# Task to carry out
Identify the lines that contain the string "part", then copy each of them.

========================================================================

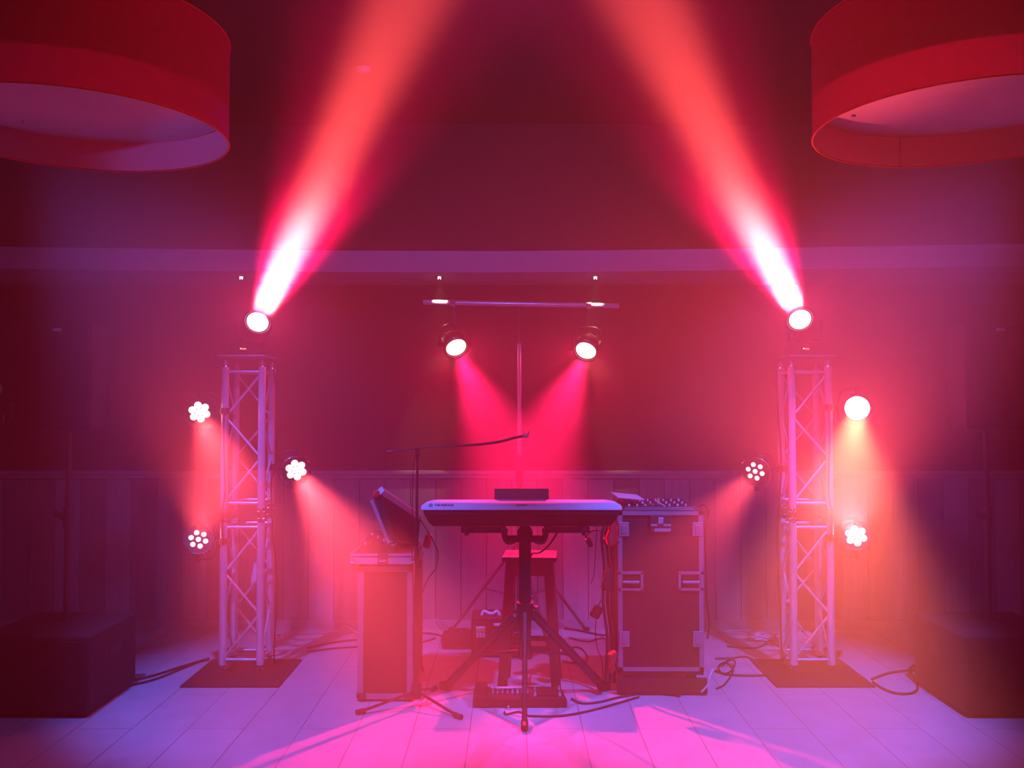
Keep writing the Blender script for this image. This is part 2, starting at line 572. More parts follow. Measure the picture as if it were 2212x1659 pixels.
def par(px, py, Y, aim, lab, mount, beam=2400, angle=24, spill=50, hot=1.0, size=1.0, hang=False, col=RED, radius=0.045, solid=False, dot=0.0232):
    p = P(px, py, Y)
    t = thing('par_light', lab, 'stage light', p, 0, 'round red LED stage lights')
    R = look(Vector(aim) - p)
    r = 0.095 * size
    bm = BM()
    lathe(bm, [(0.0, 0.115), (r * 0.5, 0.112), (r * 0.72, 0.095), (r * 0.86, 0.06), (r * 0.9, 0.02), (r * 0.92, -0.02), (r, -0.028), (r, -0.045), (r * 0.9, -0.045), (r * 0.88, -0.03), (0.0, -0.03)], 32, R)
    hs = obj('housing', bm, M['blackm'], t, True)
    bm = BM()
    lathe(bm, [(r * 1.0, -0.046), (r * 1.03, -0.043), (r * 1.03, -0.02), (r * 1.0, -0.018)], 32, R)
    obj('bezel', bm, M['chrome'], hs, True)
    bm = BM()
    for k in range(10):
        a = 2 * PI * k / 10
        c = R @ Vector((r * 0.86 * math.cos(a), r * 0.86 * math.sin(a), 0.06))
        rr = (R @ Euler((0, 0, a)).to_matrix().to_4x4()).to_3x3()
        box(bm, c, (0.02, 0.004, 0.06), rr)
    obj('cooling_fin', bm, M['blackm'], hs)
    pos = [(0, 0)] + [(0.046 * size * math.cos(k * PI / 3 + 0.3), 0.046 * size * math.sin(k * PI / 3 + 0.3)) for k in range(6)]
    if solid:
        pos = [(0, 0)]
    for (lx, ly) in pos:
        bm = BM()
        rl = 0.078 * size if solid else dot * size
        lathe(bm, [(0.0, -0.046), (rl * 0.7, -0.042), (rl, -0.031)], 20, R @ Matrix.Translation((lx, ly, 0)))
        obj('led_lens', bm, M['led_hot'], t, True)
    # yoke
    ax = (R.to_3x3() @ Vector((1, 0, 0)))
    ax = Vector((ax.x, ax.y, 0)).normalized()
    mv = Vector(mount) - p
    dirm = Vector((0, 0, 1)) if hang else Vector((mv.x, mv.y * 0.3, 0)).normalized()
    side = ax if hang else Vector((0, 0, 1))
    w = r + 0.02
    L = 0.15 if hang else 0.12
    arc = [side * w, side * w + dirm * L * 0.6, side * w * 0.6 + dirm * L, -side * w * 0.6 + dirm * L, -side * w + dirm * L * 0.6, -side * w]
    bm = BM(); tube(bm, smooth_path(arc, 4), 0.008, 8)
    obj('yoke', bm, M['blackm'], t, True)
    for s in (-1, 1):
        bm = BM(); tube(bm, [side * s * (r * 0.8), side * s * (w + 0.02)], [0.012, 0.016], 10)
        obj('knob', bm, M['black'], t, True)
    q = dirm * L
    bm = BM()
    tube(bm, [q, mv * 0.5 + q * 0.5 if not hang else mv, mv], 0.009, 8)
    e = mv
    if hang:
        tube(bm, [e + Vector((-0.02, 0, 0)), e + Vector((0.02, 0, 0))], 0.03, 12)
    else:
        tube(bm, [e + Vector((0, 0, -0.02)), e + Vector((0, 0, 0.02))], 0.034, 12)
    obj('clamp', bm, M['chrome'] if hang else M['blackm'], t, True)
    # its light: narrow beam + wide spill, just in front of the lenses
    f = p + (R.to_3x3() @ Vector((0, 0, -0.075)))
    light('par_beam', 'SPOT', f, beam, col, aim, angle, 0.95, radius, t)
    if spill:
        light('par_spill', 'SPOT', f, spill, (1.0, 0.012, 0.075), aim, 165, 1.0, 0.05, t)
    return t

# ------------------------------------------------------------------ T-bar lighting stand at the back
SY = 6.95
sx = 0.055
t = thing('lighting_stand', 'tall thin stand with a crossbar, behind the keyboard', 'light stand', (sx, SY, 0))
zt = P(1123, 657, SY).z
hubz = P(1123, 1180, SY).z
bm = BM(); tube(bm, [(0, 0, 0.30), (0, 0, 1.35)], 0.0185, 14); obj('lower_pole', bm, M['steel'], t, True)
bm = BM(); tube(bm, [(0, 0, 1.33), (0, 0, zt - 0.30)], 0.0165, 14); obj('middle_pole', bm, M['alu'], t, True)
bm = BM(); tube(bm, [(0, 0, zt - 0.32), (0, 0, zt)], 0.0125, 14); obj('upper_pole', bm, M['steel'], t, True)
bm = BM(); tube(bm, [(0, 0, 1.16), (0, 0, 1.38)], 0.03, 14); box(bm, (0.045, 0, 1.31), (0.05, 0.02, 0.03)); obj('clamp_collar', bm, M['black'], t, True)
bm = BM(); tube(bm, [(0, 0, hubz - 0.06), (0, 0, hubz + 0.04)], 0.034, 14); obj('hub', bm, M['black'], t, True)
zl = P(914, 653, SY).z; zr = P(1337, 661, SY).z
xl = P(914, 653, SY).x - sx; xr = P(1337, 661, SY).x - sx
bm = BM(); tube(bm, [(xl, 0, zl), (xr, 0, zr)], 0.020, 14); cb = obj('crossbar', bm, M['alu'], t, True)
for (a, rr) in ((205, .58), (335, .58), (90, .40)):
    c, s = math.cos(math.radians(a)), math.sin(math.radians(a))
    if a != 90:
        c, s = (-1 if a == 205 else 1) * 0.92, 0.5
    else:
        c, s = 0.38, -0.925
    end = Vector((c * 0.56, s * 0.56, 0.012))
    if a != 90:
        end = Vector((c * 0.56, 0.25, 0.012))
    bm = BM(); tube(bm, [(c * 0.03, s * 0.03, hubz), end], 0.011, 8); lg = obj('leg', bm, M['steel'], t)
    bm = BM(); tube(bm, [end + Vector((-c * .02, -s * .02, 0.012)), end + Vector((c * .03, s * .03, 0.003))], 0.015, 8); obj('foot', bm, M['black'], lg)
    bm = BM(); tube(bm, [(c * 0.02, s * 0.02, 0.32), end * 0.5 + Vector((0, 0, hubz * 0.5))], 0.007, 6); obj('brace', bm, M['steel'], t)

def bar_z(x):
    return zl + (zr - zl) * (x - sx - xl) / (xr - xl)
pL = P(983, 745, SY); pR = P(1268, 752, SY)
par(983, 745, SY - 0.01, (0.62, 4.55, 0), 'red stage light hanging from the left half of the crossbar',
    (P(979, 657, SY).x, SY, bar_z(P(979, 657, SY).x)), 2300, 36, 60, hang=True, size=1.0, solid=True, col=CRIM, radius=0.03)
par(1268, 752, SY - 0.01, (-0.50, 4.55, 0), 'red stage light hanging from the right half of the crossbar',
    (P(1271, 660, SY).x, SY, bar_z(P(1271, 660, SY).x)), 2300, 36, 60, hang=True, size=1.0, solid=True, col=CRIM, radius=0.03)

# ------------------------------------------------------------------ truss towers
TY = 6.10
def truss_tower(cx, lab, mirror=1):
    t = thing('truss_tower', lab, 'truss tower', (cx, TY, 0), 0, 'aluminium truss towers')
    bm = BM(); box(bm, (0, -0.06, 0.006), (0.61, 0.62, 0.012), bev=0.002)
    obj('base_plate', bm, M['matt'], t)
    bm = BM(); box(bm, (-0.01 * mirror, 0, 2.063), (0.31, 0.31, 0.01), bev=0.002)
    tp = obj('top_plate', bm, M['alu'], t)
    h = 0.12
    for seg in range(2):
        z0 = 0.03 + seg * 1.005
        zA = z0 + 0.075; zB = z0 + 0.925
        frame = thing('truss_section', '', '', (0, 0, 0))
        del frame['label']; del frame['category']
        frame.parent = t
        for sx_ in (-1, 1):
            for sy_ in (-1, 1):
                x, y = sx_ * h, sy_ * h
                bm = BM(); tube(bm, [(x, y, z0 + 0.045), (x, y, z0 + 0.955)], 0.025, 14)
                obj('chord', bm, M['alu'], frame, True)
                bm = BM()
                lathe(bm, [(0.0, 0), (0.011, 0), (0.014, 0.028), (0.021, 0.033), (0.024, 0.046)], 12, Matrix.Translation((x, y, z0)))
                tube(bm, [(x - 0.022, y, z0 + 0.02), (x + 0.022, y, z0 + 0.02)], 0.004, 6)
                obj('spigot', bm, M['chrome'], frame, True)
                bm = BM()
                lathe(bm, [(0.024, -0.046), (0.021, -0.033), (0.014, -0.028), (0.011, 0.0), (0.0, 0)], 12, Matrix.Translation((x, y, z0 + 1.0)))
                tube(bm, [(x - 0.022, y, z0 + 0.98), (x + 0.022, y, z0 + 0.98)], 0.004, 6)
                obj('spigot', bm, M['chrome'], frame, True)
        zs = [zB - 0.02, zB - 0.02 - 0.268, zA + 0.27, zA + 0.02]
        lo = zA + 0.025; hi = zB - 0.025
        st = (hi - lo) / 3
        for face in range(4):
            ang = face * PI / 2
            R = Matrix.Rotation(ang, 3, 'Z')
            a = -h + 0.022; b = h - 0.022
            for z in (zA, zB):
                bm = BM()
                tube(bm, [R @ Vector((a, -h, z)), R @ Vector((b, -h, z))], 0.0105, 10)
                obj('end_bar', bm, M['alu'], frame, True)
            pts = [(b, hi - 0.005), (a, hi - st + 0.02), (a, hi - st - 0.02), (b, hi - 2 * st + 0.02), (b, hi - 2 * st - 0.02), (a, lo + 0.005)]
            for k in (0, 2, 4):
                bm = BM()
                tube(bm, [R @ Vector((pts[k][0], -h, pts[k][1])), R @ Vector((pts[k + 1][0], -h, pts[k + 1][1]))], 0.008, 8)
                obj('diagonal_brace', bm, M['alu'], frame, True)
    return t
TLX, TRX = -1.742, 1.935
truss_tower(TLX, 'left aluminium truss tower on a dark square base plate')
truss_tower(TRX, 'right aluminium truss tower on a dark square base plate', -1)

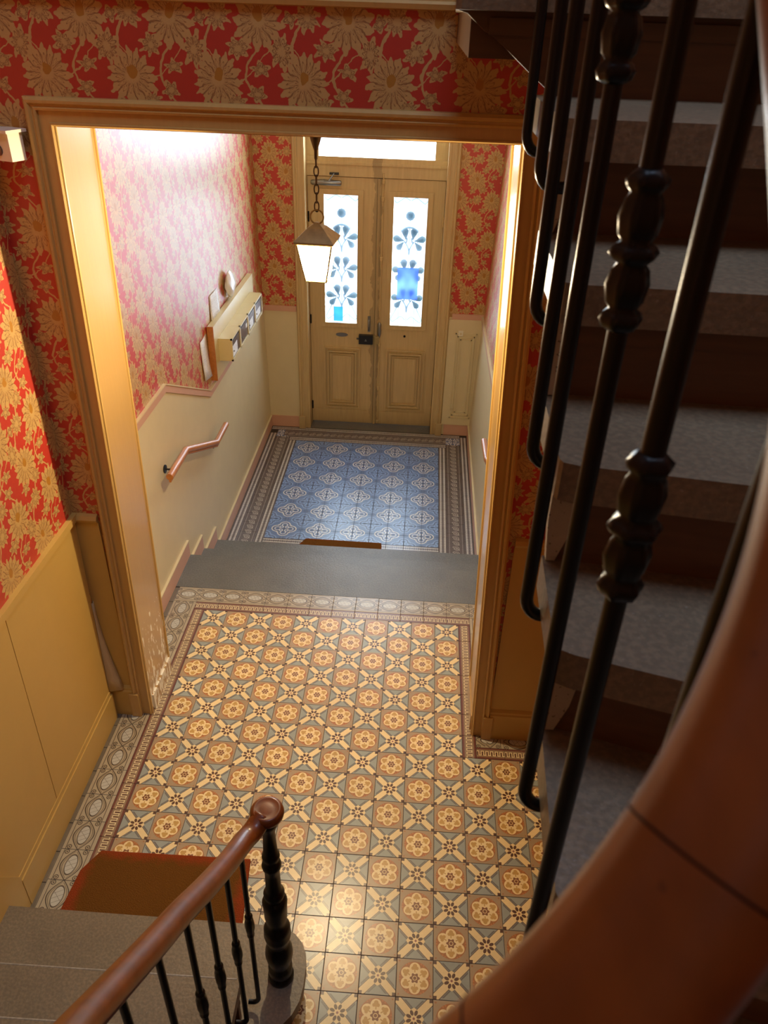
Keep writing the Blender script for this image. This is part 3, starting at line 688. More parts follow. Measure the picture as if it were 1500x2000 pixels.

========================================================================

# Written solution
Keep writing the Blender script for this image. This is part 2, starting at line 572. More parts follow. Measure the picture as if it were 2212x1659 pixels.
Keep writing the Blender script for this image. This is part 3, starting at line 688. More parts follow. Measure the picture as if it were 1500x2000 pixels.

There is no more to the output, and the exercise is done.